**Exercise instructions:** Without altering anything, output the material below.

────────────────────

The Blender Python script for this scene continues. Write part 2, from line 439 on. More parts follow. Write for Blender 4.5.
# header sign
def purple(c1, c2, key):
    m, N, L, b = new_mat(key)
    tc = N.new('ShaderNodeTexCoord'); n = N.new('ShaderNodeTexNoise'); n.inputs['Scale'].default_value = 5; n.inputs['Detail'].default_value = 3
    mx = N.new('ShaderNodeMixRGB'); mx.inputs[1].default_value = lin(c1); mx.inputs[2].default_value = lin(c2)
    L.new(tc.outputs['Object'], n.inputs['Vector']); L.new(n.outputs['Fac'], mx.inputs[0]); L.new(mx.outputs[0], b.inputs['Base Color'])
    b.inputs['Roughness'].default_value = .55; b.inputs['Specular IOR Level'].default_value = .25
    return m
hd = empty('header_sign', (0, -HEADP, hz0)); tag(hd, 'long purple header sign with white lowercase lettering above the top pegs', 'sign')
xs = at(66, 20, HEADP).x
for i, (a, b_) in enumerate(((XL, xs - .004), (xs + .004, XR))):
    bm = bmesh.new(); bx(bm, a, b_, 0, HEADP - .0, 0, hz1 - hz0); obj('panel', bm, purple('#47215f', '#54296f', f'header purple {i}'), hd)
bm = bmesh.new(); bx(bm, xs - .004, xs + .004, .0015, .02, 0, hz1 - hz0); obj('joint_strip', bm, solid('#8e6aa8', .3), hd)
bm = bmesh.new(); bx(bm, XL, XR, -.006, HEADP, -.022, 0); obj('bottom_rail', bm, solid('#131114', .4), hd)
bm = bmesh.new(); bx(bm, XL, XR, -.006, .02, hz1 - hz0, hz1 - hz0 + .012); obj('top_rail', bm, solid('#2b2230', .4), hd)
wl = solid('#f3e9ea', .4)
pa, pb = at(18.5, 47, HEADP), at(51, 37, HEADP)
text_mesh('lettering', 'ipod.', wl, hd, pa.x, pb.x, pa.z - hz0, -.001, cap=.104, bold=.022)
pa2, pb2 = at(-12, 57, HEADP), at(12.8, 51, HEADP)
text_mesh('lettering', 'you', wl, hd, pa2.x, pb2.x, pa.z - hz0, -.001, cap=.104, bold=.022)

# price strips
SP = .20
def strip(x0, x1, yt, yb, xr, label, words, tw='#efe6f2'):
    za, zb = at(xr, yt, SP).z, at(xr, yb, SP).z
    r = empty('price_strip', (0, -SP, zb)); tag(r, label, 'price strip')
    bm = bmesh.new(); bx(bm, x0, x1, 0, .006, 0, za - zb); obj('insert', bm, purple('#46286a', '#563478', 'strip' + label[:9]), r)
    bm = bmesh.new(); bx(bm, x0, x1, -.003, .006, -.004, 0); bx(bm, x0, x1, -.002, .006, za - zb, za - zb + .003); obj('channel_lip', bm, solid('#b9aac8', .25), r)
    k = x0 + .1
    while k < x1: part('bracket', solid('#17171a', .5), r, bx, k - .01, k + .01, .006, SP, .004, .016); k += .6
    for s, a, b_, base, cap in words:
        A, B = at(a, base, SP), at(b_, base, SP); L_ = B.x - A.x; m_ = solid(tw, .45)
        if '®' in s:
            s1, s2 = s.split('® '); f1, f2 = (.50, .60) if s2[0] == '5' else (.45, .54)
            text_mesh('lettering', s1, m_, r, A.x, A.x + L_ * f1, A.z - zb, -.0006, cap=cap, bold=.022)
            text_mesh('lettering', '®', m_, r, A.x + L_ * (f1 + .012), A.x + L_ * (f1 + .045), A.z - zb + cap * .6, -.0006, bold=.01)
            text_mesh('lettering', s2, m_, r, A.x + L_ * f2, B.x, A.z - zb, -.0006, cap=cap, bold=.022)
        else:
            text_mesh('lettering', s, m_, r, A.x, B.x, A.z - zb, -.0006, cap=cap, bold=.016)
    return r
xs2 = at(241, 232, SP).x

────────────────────

**Task solution:**
The Blender Python script for this scene continues. Write part 2, from line 439 on. More parts follow. Write for Blender 4.5.
# header sign
def purple(c1, c2, key):
    m, N, L, b = new_mat(key)
    tc = N.new('ShaderNodeTexCoord'); n = N.new('ShaderNodeTexNoise'); n.inputs['Scale'].default_value = 5; n.inputs['Detail'].default_value = 3
    mx = N.new('ShaderNodeMixRGB'); mx.inputs[1].default_value = lin(c1); mx.inputs[2].default_value = lin(c2)
    L.new(tc.outputs['Object'], n.inputs['Vector']); L.new(n.outputs['Fac'], mx.inputs[0]); L.new(mx.outputs[0], b.inputs['Base Color'])
    b.inputs['Roughness'].default_value = .55; b.inputs['Specular IOR Level'].default_value = .25
    return m
hd = empty('header_sign', (0, -HEADP, hz0)); tag(hd, 'long purple header sign with white lowercase lettering above the top pegs', 'sign')
xs = at(66, 20, HEADP).x
for i, (a, b_) in enumerate(((XL, xs - .004), (xs + .004, XR))):
    bm = bmesh.new(); bx(bm, a, b_, 0, HEADP - .0, 0, hz1 - hz0); obj('panel', bm, purple('#47215f', '#54296f', f'header purple {i}'), hd)
bm = bmesh.new(); bx(bm, xs - .004, xs + .004, .0015, .02, 0, hz1 - hz0); obj('joint_strip', bm, solid('#8e6aa8', .3), hd)
bm = bmesh.new(); bx(bm, XL, XR, -.006, HEADP, -.022, 0); obj('bottom_rail', bm, solid('#131114', .4), hd)
bm = bmesh.new(); bx(bm, XL, XR, -.006, .02, hz1 - hz0, hz1 - hz0 + .012); obj('top_rail', bm, solid('#2b2230', .4), hd)
wl = solid('#f3e9ea', .4)
pa, pb = at(18.5, 47, HEADP), at(51, 37, HEADP)
text_mesh('lettering', 'ipod.', wl, hd, pa.x, pb.x, pa.z - hz0, -.001, cap=.104, bold=.022)
pa2, pb2 = at(-12, 57, HEADP), at(12.8, 51, HEADP)
text_mesh('lettering', 'you', wl, hd, pa2.x, pb2.x, pa.z - hz0, -.001, cap=.104, bold=.022)

# price strips
SP = .20
def strip(x0, x1, yt, yb, xr, label, words, tw='#efe6f2'):
    za, zb = at(xr, yt, SP).z, at(xr, yb, SP).z
    r = empty('price_strip', (0, -SP, zb)); tag(r, label, 'price strip')
    bm = bmesh.new(); bx(bm, x0, x1, 0, .006, 0, za - zb); obj('insert', bm, purple('#46286a', '#563478', 'strip' + label[:9]), r)
    bm = bmesh.new(); bx(bm, x0, x1, -.003, .006, -.004, 0); bx(bm, x0, x1, -.002, .006, za - zb, za - zb + .003); obj('channel_lip', bm, solid('#b9aac8', .25), r)
    k = x0 + .1
    while k < x1: part('bracket', solid('#17171a', .5), r, bx, k - .01, k + .01, .006, SP, .004, .016); k += .6
    for s, a, b_, base, cap in words:
        A, B = at(a, base, SP), at(b_, base, SP); L_ = B.x - A.x; m_ = solid(tw, .45)
        if '®' in s:
            s1, s2 = s.split('® '); f1, f2 = (.50, .60) if s2[0] == '5' else (.45, .54)
            text_mesh('lettering', s1, m_, r, A.x, A.x + L_ * f1, A.z - zb, -.0006, cap=cap, bold=.022)
            text_mesh('lettering', '®', m_, r, A.x + L_ * (f1 + .012), A.x + L_ * (f1 + .045), A.z - zb + cap * .6, -.0006, bold=.01)
            text_mesh('lettering', s2, m_, r, A.x + L_ * f2, B.x, A.z - zb, -.0006, cap=cap, bold=.022)
        else:
            text_mesh('lettering', s, m_, r, A.x, B.x, A.z - zb, -.0006, cap=cap, bold=.016)
    return r
xs2 = at(241, 232, SP).x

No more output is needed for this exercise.